Friday, July 24, 2015

Meaningless Metrics

It surprises me a bit how many people, particularly people who should know better by virtue of their profession, are still obsessed with essentially meaningless numbers.   How many unique visitors arrive at their Web sites, how many times a given page is viewed, how many people "friend" their brand and "like" their comments, and obsess over numeric measurements of activities that have nothing to do with anything.

Part of it is the ongoing obsession with numerology: human experience is reduced to numbers and tortured with implements of statistical analysis to make it confess to whatever the inquisitor cares to hear.   When a number is assigned to something, there's little question as to whether the number is meaningful - but great interest is given to making it better.   And anything that is not measurable must not matter - or if there is a sense that it does matter, then lets' find a way to force numbers upon it.

No-one has yet been able to tender a satisfactory common-sense explanation of why it is important to have more - it is instead taken for granted that more is always better.   But it's possible, and has often been accomplished at the cost of many thousands of dollars, to have more hits, more visitors, more friends, and more likes without providing one more product to one more person that might benefit from owning it.   It's been shown that dumping millions of unwary users on a site's home page doesn't get an equal proportion of increased revenue.

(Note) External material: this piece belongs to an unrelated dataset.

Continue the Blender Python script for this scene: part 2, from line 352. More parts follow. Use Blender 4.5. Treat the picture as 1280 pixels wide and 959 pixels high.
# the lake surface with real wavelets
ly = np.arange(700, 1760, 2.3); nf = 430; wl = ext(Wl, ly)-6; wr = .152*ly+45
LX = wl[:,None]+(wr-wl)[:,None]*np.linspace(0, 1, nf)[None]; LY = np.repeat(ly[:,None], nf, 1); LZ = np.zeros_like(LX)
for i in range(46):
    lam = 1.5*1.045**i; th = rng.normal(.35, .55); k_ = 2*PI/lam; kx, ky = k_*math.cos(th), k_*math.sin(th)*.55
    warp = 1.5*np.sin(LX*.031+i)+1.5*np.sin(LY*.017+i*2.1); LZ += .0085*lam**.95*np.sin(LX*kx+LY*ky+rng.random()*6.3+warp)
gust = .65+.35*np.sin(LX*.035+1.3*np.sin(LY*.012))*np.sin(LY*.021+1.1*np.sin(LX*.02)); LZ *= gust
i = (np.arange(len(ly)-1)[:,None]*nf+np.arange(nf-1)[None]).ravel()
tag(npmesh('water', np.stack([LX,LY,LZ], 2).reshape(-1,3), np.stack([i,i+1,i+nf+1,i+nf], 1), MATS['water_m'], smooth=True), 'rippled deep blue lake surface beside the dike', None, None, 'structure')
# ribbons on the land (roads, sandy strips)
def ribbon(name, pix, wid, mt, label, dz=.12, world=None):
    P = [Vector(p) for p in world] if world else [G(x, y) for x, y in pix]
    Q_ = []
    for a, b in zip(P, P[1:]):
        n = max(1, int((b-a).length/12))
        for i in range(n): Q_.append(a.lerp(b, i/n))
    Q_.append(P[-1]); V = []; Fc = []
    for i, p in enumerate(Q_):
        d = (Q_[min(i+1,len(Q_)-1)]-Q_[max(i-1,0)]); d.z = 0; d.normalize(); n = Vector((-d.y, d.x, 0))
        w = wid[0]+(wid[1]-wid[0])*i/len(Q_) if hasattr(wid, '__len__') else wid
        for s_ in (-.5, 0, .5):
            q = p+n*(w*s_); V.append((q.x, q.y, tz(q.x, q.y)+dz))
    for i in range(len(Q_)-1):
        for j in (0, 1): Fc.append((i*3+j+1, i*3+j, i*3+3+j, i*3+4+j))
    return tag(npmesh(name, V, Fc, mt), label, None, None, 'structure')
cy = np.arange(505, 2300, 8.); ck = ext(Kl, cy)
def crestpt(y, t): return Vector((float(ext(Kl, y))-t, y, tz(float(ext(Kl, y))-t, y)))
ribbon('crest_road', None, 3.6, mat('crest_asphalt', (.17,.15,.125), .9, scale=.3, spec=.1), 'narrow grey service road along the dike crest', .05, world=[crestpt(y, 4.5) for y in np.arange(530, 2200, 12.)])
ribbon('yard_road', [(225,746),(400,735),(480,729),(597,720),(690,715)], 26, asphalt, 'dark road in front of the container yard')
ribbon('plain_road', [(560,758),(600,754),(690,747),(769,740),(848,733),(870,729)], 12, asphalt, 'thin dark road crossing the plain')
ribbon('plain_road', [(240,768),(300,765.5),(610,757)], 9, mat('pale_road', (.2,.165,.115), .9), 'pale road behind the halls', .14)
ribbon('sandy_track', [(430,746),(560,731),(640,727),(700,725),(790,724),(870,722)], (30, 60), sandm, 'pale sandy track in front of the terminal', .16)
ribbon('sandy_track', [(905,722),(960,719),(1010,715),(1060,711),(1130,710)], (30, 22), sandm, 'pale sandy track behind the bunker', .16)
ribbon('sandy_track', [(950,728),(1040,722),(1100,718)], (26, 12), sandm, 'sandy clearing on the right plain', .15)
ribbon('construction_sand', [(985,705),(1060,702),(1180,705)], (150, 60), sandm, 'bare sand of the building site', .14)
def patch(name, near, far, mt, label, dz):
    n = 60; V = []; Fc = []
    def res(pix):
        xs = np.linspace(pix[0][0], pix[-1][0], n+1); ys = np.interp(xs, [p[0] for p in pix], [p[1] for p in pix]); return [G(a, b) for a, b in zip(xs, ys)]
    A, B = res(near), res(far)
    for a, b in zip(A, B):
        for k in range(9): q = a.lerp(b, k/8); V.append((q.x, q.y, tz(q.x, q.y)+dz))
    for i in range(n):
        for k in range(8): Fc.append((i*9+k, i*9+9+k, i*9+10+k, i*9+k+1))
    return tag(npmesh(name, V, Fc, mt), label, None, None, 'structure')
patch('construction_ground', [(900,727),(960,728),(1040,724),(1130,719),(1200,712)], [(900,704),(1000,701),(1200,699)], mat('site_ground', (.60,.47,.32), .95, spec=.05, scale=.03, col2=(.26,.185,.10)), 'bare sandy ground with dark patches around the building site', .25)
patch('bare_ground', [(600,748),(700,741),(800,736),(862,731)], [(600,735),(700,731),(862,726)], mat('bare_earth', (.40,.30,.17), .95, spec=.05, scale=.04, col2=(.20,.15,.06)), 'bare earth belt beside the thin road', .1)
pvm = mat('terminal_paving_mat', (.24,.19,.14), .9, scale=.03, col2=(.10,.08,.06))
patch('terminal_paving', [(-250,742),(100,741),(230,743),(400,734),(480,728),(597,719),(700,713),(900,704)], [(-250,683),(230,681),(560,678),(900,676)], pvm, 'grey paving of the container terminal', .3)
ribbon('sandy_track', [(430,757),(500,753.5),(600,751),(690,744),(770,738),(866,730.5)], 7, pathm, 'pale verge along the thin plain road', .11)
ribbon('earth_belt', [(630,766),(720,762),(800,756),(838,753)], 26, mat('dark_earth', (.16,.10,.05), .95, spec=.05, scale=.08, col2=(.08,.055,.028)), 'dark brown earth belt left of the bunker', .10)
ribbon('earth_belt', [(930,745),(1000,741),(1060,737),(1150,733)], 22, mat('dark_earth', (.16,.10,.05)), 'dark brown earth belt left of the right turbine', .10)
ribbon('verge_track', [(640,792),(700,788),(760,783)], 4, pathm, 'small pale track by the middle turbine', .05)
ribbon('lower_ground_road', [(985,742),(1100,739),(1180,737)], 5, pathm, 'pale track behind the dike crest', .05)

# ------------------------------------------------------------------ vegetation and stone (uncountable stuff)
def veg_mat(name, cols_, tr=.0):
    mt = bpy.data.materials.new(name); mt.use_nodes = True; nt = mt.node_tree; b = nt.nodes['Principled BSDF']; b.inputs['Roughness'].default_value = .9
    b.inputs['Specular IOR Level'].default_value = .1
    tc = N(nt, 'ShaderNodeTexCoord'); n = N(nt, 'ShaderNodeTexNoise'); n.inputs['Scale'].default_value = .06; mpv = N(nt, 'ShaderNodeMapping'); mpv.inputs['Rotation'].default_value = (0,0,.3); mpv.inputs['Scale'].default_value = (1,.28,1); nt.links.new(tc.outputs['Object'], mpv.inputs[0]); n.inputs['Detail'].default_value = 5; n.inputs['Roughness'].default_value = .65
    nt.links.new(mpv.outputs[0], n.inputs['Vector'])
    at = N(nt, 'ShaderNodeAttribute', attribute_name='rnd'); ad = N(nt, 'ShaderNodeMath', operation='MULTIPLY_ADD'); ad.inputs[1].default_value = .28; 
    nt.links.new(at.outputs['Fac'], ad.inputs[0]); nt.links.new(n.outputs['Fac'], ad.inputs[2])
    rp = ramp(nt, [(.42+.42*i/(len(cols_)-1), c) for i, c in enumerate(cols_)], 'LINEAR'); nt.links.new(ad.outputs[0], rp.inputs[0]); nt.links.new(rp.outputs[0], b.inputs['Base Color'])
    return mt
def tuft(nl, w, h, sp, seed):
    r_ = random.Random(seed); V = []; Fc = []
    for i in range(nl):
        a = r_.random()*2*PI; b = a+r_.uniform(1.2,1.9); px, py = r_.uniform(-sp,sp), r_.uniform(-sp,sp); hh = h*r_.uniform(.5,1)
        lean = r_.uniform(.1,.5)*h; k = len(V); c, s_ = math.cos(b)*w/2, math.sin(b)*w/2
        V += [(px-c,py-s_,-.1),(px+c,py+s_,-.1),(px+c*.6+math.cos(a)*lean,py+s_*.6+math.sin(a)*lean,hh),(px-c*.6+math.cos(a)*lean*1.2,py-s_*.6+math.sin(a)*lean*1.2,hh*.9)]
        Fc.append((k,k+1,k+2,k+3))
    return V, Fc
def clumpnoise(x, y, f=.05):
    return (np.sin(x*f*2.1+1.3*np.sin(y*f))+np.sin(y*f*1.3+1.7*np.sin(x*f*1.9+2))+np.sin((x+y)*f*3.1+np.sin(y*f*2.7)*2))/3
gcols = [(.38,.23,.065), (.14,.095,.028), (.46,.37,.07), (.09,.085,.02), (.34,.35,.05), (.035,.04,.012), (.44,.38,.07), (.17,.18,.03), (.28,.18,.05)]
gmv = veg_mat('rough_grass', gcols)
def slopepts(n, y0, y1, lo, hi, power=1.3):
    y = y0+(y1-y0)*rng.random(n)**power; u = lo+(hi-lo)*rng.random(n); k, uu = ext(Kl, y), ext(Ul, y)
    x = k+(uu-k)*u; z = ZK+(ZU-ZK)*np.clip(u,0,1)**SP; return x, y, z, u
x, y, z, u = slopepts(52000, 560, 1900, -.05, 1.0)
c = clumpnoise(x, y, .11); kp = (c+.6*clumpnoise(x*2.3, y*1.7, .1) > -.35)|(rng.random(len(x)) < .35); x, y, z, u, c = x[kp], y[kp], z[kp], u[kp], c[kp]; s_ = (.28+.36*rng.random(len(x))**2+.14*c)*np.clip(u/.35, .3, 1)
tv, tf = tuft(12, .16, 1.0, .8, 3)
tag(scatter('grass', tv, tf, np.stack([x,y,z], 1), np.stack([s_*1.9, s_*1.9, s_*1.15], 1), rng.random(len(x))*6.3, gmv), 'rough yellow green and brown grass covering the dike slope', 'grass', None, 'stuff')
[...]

And yet many continue to behave as it would: if a site has a 1.5% conversion ration and you hoodwink 100,000 people into visiting, that's 1500 new customers.  Funny it never works out that way afterwards.  Funnier that in spite of repeated failures, getting more visitors is still a high priority.

My sense in all of this is that the metrics are leading us in the wrong direction.  We don't need to draw a bigger audience, but a more interested audience, and we don't need hordes to "like" a brand, but a much smaller number of people to buy the product, hopefully more often.   All hits are not created equal, nor is there a strong correlation.

The goal of interaction is not to interact with a mass of steadfastly disinterested individuals, but to engage with those who have some level of interest, and who might be inclined to show greater interest.  It's much more difficult to gauge that, because there are no numbers that can be derived, and even assessing a person's likeliness to purchase based on various parameters in a regression analysis is seldom more than a desperate attempt to quantify something that defies quantification ... but is nonetheless extremely important.